The old library and media center in Westerville’s Walnut Springs Middle School was all white concrete block, with rows of bookshelves and computer desks. Institutional is how Westerville schools Superintendent John R. Kellogg described it. Not inspirational.
The old library and media center in Westerville’s Walnut Springs Middle School was all white concrete block, with rows of bookshelves and computer desks.
Institutional is how Westerville schools Superintendent John R. Kellogg described it. Not inspirational.
Now, after about $400,000 and a summerlong renovation, it has become the 7,000-square-foot Center for Inspiration. With walls, pillars and faux fireplaces painted red, light green, orange and baby blue, it resembles a neighborhood coffee shop more than a school library. The project was part of a five-year capital-improvements plan for the district, funded by a levy that voters approved in May 2009.
A “flex classroom” for classes and community groups has translucent garage doors that open up into the main room. Microphones nearby await student performers, with places to plug in guitar amps.
“These kids just needed a place to decompress,” said Jean Trimble, who runs the center and helped to brainstorm the renovation. Planners wanted to emphasize STEAM with the design: science, technology, engineering, art and mathematics.
Walnut Springs students seem enthusiastic about the change. Visits in this school year have typically topped 700 per week, compared with about 335 to the old library in the 2014-15 school year.
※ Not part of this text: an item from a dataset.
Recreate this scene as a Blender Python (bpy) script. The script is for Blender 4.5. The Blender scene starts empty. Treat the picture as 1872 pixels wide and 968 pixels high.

Increased foot traffic has meant more checking out of books and materials: 673 items in a recent week, compared with the average last school year of 525.
That doesn’t even include the number of Chromebook computers that students check out to work on assignments during study hall.
Abigail Apouvi, 11, and Alexis Owusu, 10, both sixth-graders, sat together on a recent morning at a piano-shaped table working on two of those Chromebooks, which the kids “use just like they’re No. 2 pencils,” said Walnut Springs Principal Becca Yanni.
A few youngsters studied together in a booth next to a flat-screen HD TV, which was playing the documentary show Big, Bigger, Biggest’s episode about skyscrapers.
“Sometimes I put on virtual vacations,” Trimble said. “If I’m having a bad day, I put Tahiti up.”
Sixth-grader Helena Wilson, 11, was editing video in the center’s TV studio for a news story about the school’s Japanese clubs. It’s for WOLF-TV, the school’s newscast by students for their peers.
“It’s amazing,” Helena said of the space.
The studio comes with a green-screen backdrop like the ones TV meteorologists use to project their weather maps.
The screen and a few other items for the center were paid for through a crowd-funding website that the Westerville Education Foundation has started for teachers’ projects.
But the crowning jewel is a room called the makerspace, which offers fabrication tools such as a 3-D printer and a die-cutting machine, educational games and construction toys.
“Some of my football players came in last period, and I teach them how to play Qwirkle, which is a game of strategy,” Trimble said. “They got kind of angry with each other, actually.”
When the bell rang, six children made a beeline for the signup sheet for the Maker Mondays program in that room. A community volunteer, retired electrician Jack Brown, was scheduled to come in to teach the students to create a metal-and-wire water-strider insect.